Trump's impeachment diatribe started about halfway through the speech. Trump castigated impeachment as an incomprehensible, “ugly” smear:

“And now it is the outrageous impeachment — look, impeachment.  I never thought I’d see or hear that word with regard to me — ‘impeachment.’  I said, the other day, ‘It’s an ugly word.’  To me, it’s an ugly word — a very ugly word.  It means so much.  It means horrible, horrible crimes and things.  I can’t even believe it.”

He continued with his favorite defense:

“It’s a witch hunt.  It’s based on a single phone call of congratulations to the President of Ukraine, which they fraudulently mischaracterized to sound absolutely horrible.  This crooked Adam Schiff —"

And, hearing Schiff’s name, the crowd booed!

Trump wasn’t done with his personal attacks. Moving from Schiff, he pounced on House Speaker Nancy Pelosi. Trump said that she was “Not a good person.  I think she hates our country.  Because if she didn’t hate our country, she wouldn’t be doing this to our country.  It’s a fraud.  It’s a fraud.  (Applause.)”

Do you see the spiritual warfare? If we look at the call transcript, Trump clearly did wrong. No question. But spiritual warfare elevated the debate to the idea that Trump stands for God and goodness while Pelosi is trying to remove him so she can pursue evil. Trump continued this line of argument:

“But they’re using that call to impeach your President who won, in 2016, perhaps the greatest election of our time.  (Applause.)  And I won it for you; I didn’t win it for me.  I won it for you and others, I won it for you.  They are coming — I won it for you and others, but I won it for you.”

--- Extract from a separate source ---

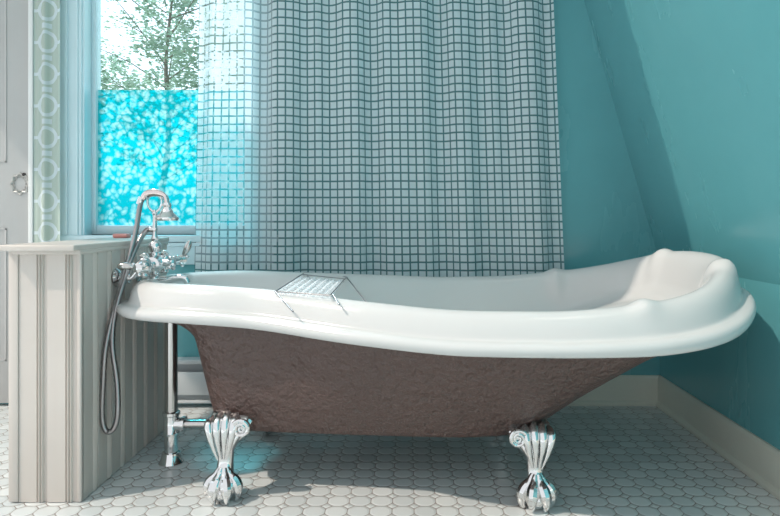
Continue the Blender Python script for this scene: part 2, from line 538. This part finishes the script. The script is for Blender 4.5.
waves = [(6.1, .5, .55, .03), (10.3, 2.1, .45, -.02), (16.5, .3, .16, .01), (2.6, 1.2, .35, .05)]
sc = thing('shower_curtain', ((xt[0]+xt[1])/2, YCU, cz0), 'white shower curtain with a sheer grid of fine squares hanging behind the bathtub', 'shower curtain')
obj('curtain_cloth', cloth(xt, xb, cz0, cz1, YCU, .027, waves, 420, 90), M_curt, sc, sharp=180)
for k in range(13):
    x = xt[0]+.02+(xt[1]-xt[0]-.04)*k/12
    b = tube(B(), [(x, YCU+.022*math.cos(2*PI*j/20), cz1+.005+.022*math.sin(2*PI*j/20)) for j in range(20)], .0022, 6, closed=True)
    obj('curtain_ring', b, M_chrome, sc)
b = lathe(B(), [(0, 0), (.0125, 0), (.0125, 1.70), (0, 1.70)], (-1.02, YCU, cz1+.014), (1, 0, 0), 20)
rod = thing('curtain_rod', (-.2, YCU, cz1), 'chrome rod above the grid shower curtain', 'curtain rod')
obj('rod', b, M_chrome, rod)
for x in (-1.0, .62):
    b = tube(B(), [(x, YCU, cz1+.014), (x, YW, cz1+.014)], .008, 12)
    lathe(b, [(0, 0), (.028, 0), (.028, .006), (.012, .012), (0, .012)], (x, YW, cz1+.014), (0, -1, 0), 20)
    obj('bracket', b, M_chrome, rod)

tc_ = thing('window_curtain', (-1.42, 2.37, .12), 'pale curtain with a trellis pattern hanging between door and window', 'curtain')
obj('curtain_cloth', cloth((-1.474, -1.362), (-1.474, -1.362), .12, 2.08, 2.375, .012, [(1.6, .4, .8, 0), (3.3, 1, .35, .05)], 60, 60), M_trel, tc_, sharp=180)
b = lathe(B(), [(0, 0), (.014, .002), (.008, .01), (.008, .16), (.014, .168), (0, .17)], (-1.503, 2.375, 2.088), (1, 0, 0), 16)
obj('curtain_rod', b, M_chrome, tc_)

# ------------------------------------------------------------ half wall (beadboard partition)
HY0, HY1 = 1.587, 2.15
HX0, HX1 = -1.020, HWX
ZH = .662
def beads(b, a0, a1, step, fn, z0, z1):
    """fn(a, out) -> xy; boards with twin reeds between"""
    prof = []
    n = max(1, round((a1-a0)/step)); w = (a1-a0)/n
    for i in range(n):
        s = a0+i*w
        pts = [(0, 0), (w*.60, 0), (w*.615, -.0045), (w*.65, -.0045)]
        for c in (.70, .80):
            for t in range(5):
                an = PI*t/4; pts.append((w*(c-.04*math.cos(an)), -.004+.0065*math.sin(an)))
        pts += [(w*.87, -.0045), (w*.96, -.0045), (w*.975, 0)]
        prof += [(s+p, o) for p, o in pts]
    prof.append((a1, 0))
    lo = [b.verts.new((*fn(a, o), z0)) for a, o in prof]; hi = [b.verts.new((*fn(a, o), z1)) for a, o in prof]
    for k in range(len(prof)-1): b.faces.new((lo[k], lo[k+1], hi[k+1], hi[k]))
b = box(B(), HX0+.006, HX1-.006, HY0+.006, HY1-.006, 0, ZH)
hw = struct('wall_partition', b, M_bead)
b = B(); beads(b, HX0, HX1-.012, .078, lambda a, o: (a, HY0-o), 0.002, ZH)
box(b, HX1-.012, HX1, HY0-.001, HY0+.01, .002, ZH, .003)
obj('end_boards', b, M_bead, hw, sharp=50)
b = B(); beads(b, HY0+.01, HY1, .082, lambda a, o: (HX1+o, a), .002, ZH)
obj('side_boards', b, M_bead, hw, sharp=50)
b = B(); beads(b, HY0, HY1, .082, lambda a, o: (HX0-o, a), .002, ZH)
obj('side_boards', b, M_bead, hw, sharp=50)
b = box(B(), HX0-.026, HX0-.001, HY0-.004, HY0+.018, .004, ZH, .002)
obj('corner_batten', b, M_bead, hw)
b = B()
box(b, HX0-.035, HX1+.002, HY0-.038, HY1+.02, ZH, ZH+.016, .004, 3)
obj('cap_board', b, M_bead, hw)
b = B()
for z0, e in ((ZH-.010, .012),):
    box(b, HX0-e, HX1+min(e, .004), HY0-e, HY1+e*.5, z0, z0+.012, .003)
obj('cap_moulding', b, M_bead, hw)

sx = -.987
b = B(); box(b, sx-.026, sx+.026, 2.07, 2.105, ZH+.016, ZH+.031, .006, 3)
tag(obj('soap_bar', b, M_pink), 'small pink soap bar lying on the half wall cap', 'soap')

# ------------------------------------------------------------ baseboard heater below the window
ht = thing('baseboard_heater', (-.75, 2.39, 0), 'low white baseboard heater along the wall under the window', 'heater')
hx0, hx1 = -1.36, -.12
b = B(); box(b, hx0, hx1, 2.372, 2.426, .172, .190, .004); box(b, hx0, hx1, 2.415, 2.426, .02, .18)
obj('top_cover', b, M_heater, ht)
b = box(B(), hx0, hx1, 2.372, 2.376, .052, .142, .001); obj('front_panel', b, M_heater, ht)
b = box(B(), hx0, hx1, 2.372, 2.384, .018, .030, .003); obj('lower_rail', b, M_heater, ht)
b = tube(B(), [(hx0+.02, 2.398, .10), (hx1-.02, 2.398, .10)], .010, 12)
obj('heating_tube', b, simple('dark_fin', (.03, .03, .035), .6), ht)
for x in (hx0, hx1-.01):
    b = box(B(), x, x+.01, 2.370, 2.426, 0, .191, .002); obj('end_cap', b, M_heater, ht)

# ------------------------------------------------------------ bathtub
tub = thing('clawfoot_bathtub', (0, YC, 0), 'white slipper bathtub with brown hammered shell on four chrome claw feet', 'bathtub')
hwid = [(-.79, 0), (-.778, .070), (-.755, .118), (-.70, .168), (-.62, .207), (-.50, .234), (-.40, .245), (-.28, .285), (-.12, .350), (.05, .395), (.2, .42), (.38, .435), (.52, .435), (.62, .42), (.72, .38), (.80, .305), (.85, .225), (.88, .135), (.89, 0)]
def smooth_closed(pts, n):
    """even resampling of a closed plan curve"""
    P = catmull([Vector((x, y, 0)) for x, y in pts], 12, True)
    L = [0.]
    for a, c in zip(P, P[1:]+P[:1]): L.append(L[-1]+(c-a).length)
    T = L[-1]; out = []; j = 0
    for k in range(n):
        s = T*k/n
        while L[j+1] < s: j += 1
        f = (s-L[j])/max(L[j+1]-L[j], 1e-9)
        a, c = P[j], P[(j+1) % len(P)]
        out.append(a.lerp(c, f))
    return out
def outline(tab, n):
    pts = [(x, -w) for x, w in tab]+[(x, w) for x, w in reversed(tab[1:-1])]
    return smooth_closed(pts, n)
NT = 240
crest = outline(hwid, NT)
for _ in range(6):
    crest = [(crest[i-1]+crest[i]*2+crest[(i+1) % NT])/4 for i in range(NT)]
norm = []
for i in range(NT):
    t = (crest[(i+1) % NT]-crest[i-1]).normalized(); norm.append(Vector((t.y, -t.x, 0)))
for _ in range(4):
    norm = [(norm[i-1]+norm[i]+norm[(i+1) % NT]).normalized() for i in range(NT)]
zc_tab = [(-.80, .566), (-.6, .569), (-.4, .561), (-.1, .541), (.15, .528), (.32, .529), (.5, .541), (.62, .556), (.72, .577), (.81, .607), (.89, .645)]
zl_tab = [(-.80, .098), (.3, .098), (.6, .115), (.9, .135)]
def zc(x): return interp(zc_tab, x)
def kz(x): return interp(zl_tab, x)/.1
# four little shell bosses on the head rim
boss = [(.545, -1), (.545, 1), (.85, -1), (.862, 1)]
def nearest(x, sgn):
    best = min((i for i in range(NT) if crest[i].y*sgn > 0), key=lambda i: abs(crest[i].x-x)); return best
bi = [nearest(x, s) for x, s in boss]
def bossf(i):
    f = 0
    for k in bi:
        d = min(abs(i-k), NT-abs(i-k))*.0175
        f = max(f, math.exp(-(d/.026)**2))
    return f
dense = []
rim_prof = [(-.075, -.115), (-.062, -.075), (-.052, -.045), (-.042, -.022), (-.030, -.008), (-.015, -.001), (0, 0), (.012, -.004), (.023, -.014), (.030, -.026), (.035, -.040), (.038, -.053), (.040, -.060),
            (.045, -.0635), (.058, -.0645), (.067, -.0675), (.0715, -.0745), (.072, -.082), (.067, -.092), (.060, -.098), (.050, -.0985), (.020, -.092)]
b = B()
rings = []
# basin bottom to wall
bot = [Vector(p) for p in outline([(-.51, 0), (-.50, .09), (-.46, .15), (-.3, .19), (.0, .22), (.22, .21), (.32, .16), (.355, .09), (.36, 0)], NT)]
inner = [crest[i]+norm[i]*-.075 for i in range(NT)]
def align(A, Bc):
    # rotate Bc so the point of least x starts both
    a = min(range(NT), key=lambda i: (round(A[i].x, 3), abs(A[i].y))); c = min(range(NT), key=lambda i: (round(Bc[i].x, 3), abs(Bc[i].y)))
    return [Bc[(i-a+c) % NT] for i in range(NT)]
bot = align(inner, bot)
def ends(p, lo, hi, h, dl, dr, f0=.79):
    # faucet end stays steep and head end rakes out, both flaring just under the rim
    fl = max(0, (h-f0)/(1-f0)); fl = fl*fl
    p = p.copy()
    k = min(1, max(0, (-.30-hi.x)/.25))
    if k: p.x = p.x*(1-k)+k*((lo.x-dl*h)*(1-fl)+hi.x*fl)
    k = min(1, max(0, (hi.x-.45)/.30))
    if k: p.x = p.x*(1-k)+k*((lo.x+dr*h)*(1-fl)+hi.x*fl)
    return p
cen = b.verts.new((-.1, YC, .19))
zb = .205
ctr = Vector((-.1, 0, 0))
for f, dz in ((.35, -.012), (.7, -.005)):
    rings.append([b.verts.new((ctr.x+(p.x-ctr.x)*f, YC+p.y*f, zb+dz)) for p in bot])
NB = 16
for j in range(NB):
    h = j/NB
    zz = h**1.55
    g = zz**.75
    row = []
    for i in range(NT):
        p = bot[i].lerp(inner[i], g); p = ends(p, bot[i], inner[i], zz, .035, .32, .86); top = zc(crest[i].x)-.115*kz(crest[i].x)
        row.append(b.verts.new((p.x, YC+p.y, zb+(top-zb)*zz)))
    rings.append(row)
for (o, dz) in rim_prof:
    row = []
    for i in range(NT):
        c = crest[i]; n = norm[i]; bf = bossf(i)
        k = kz(c.x)
        oo = o; z = zc(c.x)+dz*k
        if -.06 < o < .042: z += .017*bf*(1-abs(o+.005)/.06)
        if .0 <= o < .028: oo += .006*bf
        if -.06 < o < 0: oo -= .008*bf
        p = c+n*oo
        row.append(b.verts.new((p.x, YC+p.y, z)))
    rings.append(row)
join(b, rings, NT)
for i in range(NT): b.faces.new((cen, rings[0][(i+1) % NT], rings[0][i]))
tb = obj('basin', b, M_porc, tub, sharp=80)
md = tb.modifiers.new('s', 'SUBSURF'); md.levels = 1; md.render_levels = 1

# brown outer shell
sbot = outline([(-.55, 0), (-.545, .10), (-.52, .17), (-.40, .205), (-.1, .235), (.15, .25), (.28, .225), (.36, .16), (.385, .08), (.39, 0)], NT)
stop_ = [crest[i]+norm[i]*.012 for i in range(NT)]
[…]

A little bit of paranoia – “They are coming” – didn’t hurt his persuasive message. In one sense, of course, the Democrats really are coming for him. After all, the Democrats are holding impeachment hearings, are they not? And Trump next tied the paranoia to spiritual values: to the idea that Democrats are trying to impeach him because they hate Christian values:

“They’re coming after me because I’m fighting for you.  It’s a big part of it.  (Applause.)  And I’m fighting for all Americans and our way of life, but I’m fighting for you.  And they don’t like you.  They don’t like you.  And you explain why.  You explain why.  Your values are so incredible.  They don’t like you.” 

“Your values are so incredible,” he said. And so, presumably, the reason Democrats don’t like the values voters is that Democrats don’t share their values. Yet Trump claimed the support of the people:

“And, you know, I am at 94 percent approval rating, but still you have people out there — they don’t get it.” No one can imagine where he got that 94% figure, since approval polls are far lower than that, but the guy was on a roll by then, seeing no reason to let little details like reality slow down his narrative.

Trump ended this remarkable, rambling, angry speech by tying religion and politics together into one nice multi-colored bow:

“And above all else, we know this: In America, we don’t worship government, we worship God.  (Applause.)  Thank you. Forever and always, Americans will believe in the cause of freedom, the power of prayer, and the eternal glory of God.  Thank you.  God bless you.  And God bless America.  Thank you very much.  (Applause.)”

Trump didn’t distinguish between support for him and support for God, which, since he leads the government, might seem to contradict his concluding comment. But if that’s what people think, they are missing the point. On the contrary, here’s what Trump meant: values are good, and Donald Trump supports Christian values. He fights for what his audience thinks are Christian values. He is a spiritual warrior. The Democrats are fighting against him, which means they are fighting against values. Trump’s factual guilt or innocence of impeachable offenses becomes completely irrelevant to his audience once we understand that Trump is neither a role model nor a saint, but a fighter and defender, like a crusader prepared to visit the Holy Land to massacre “infidels” by the thousands.

And that, dear reader, is what, in Trump’s rhetoric, impeachment has to do with Christian values.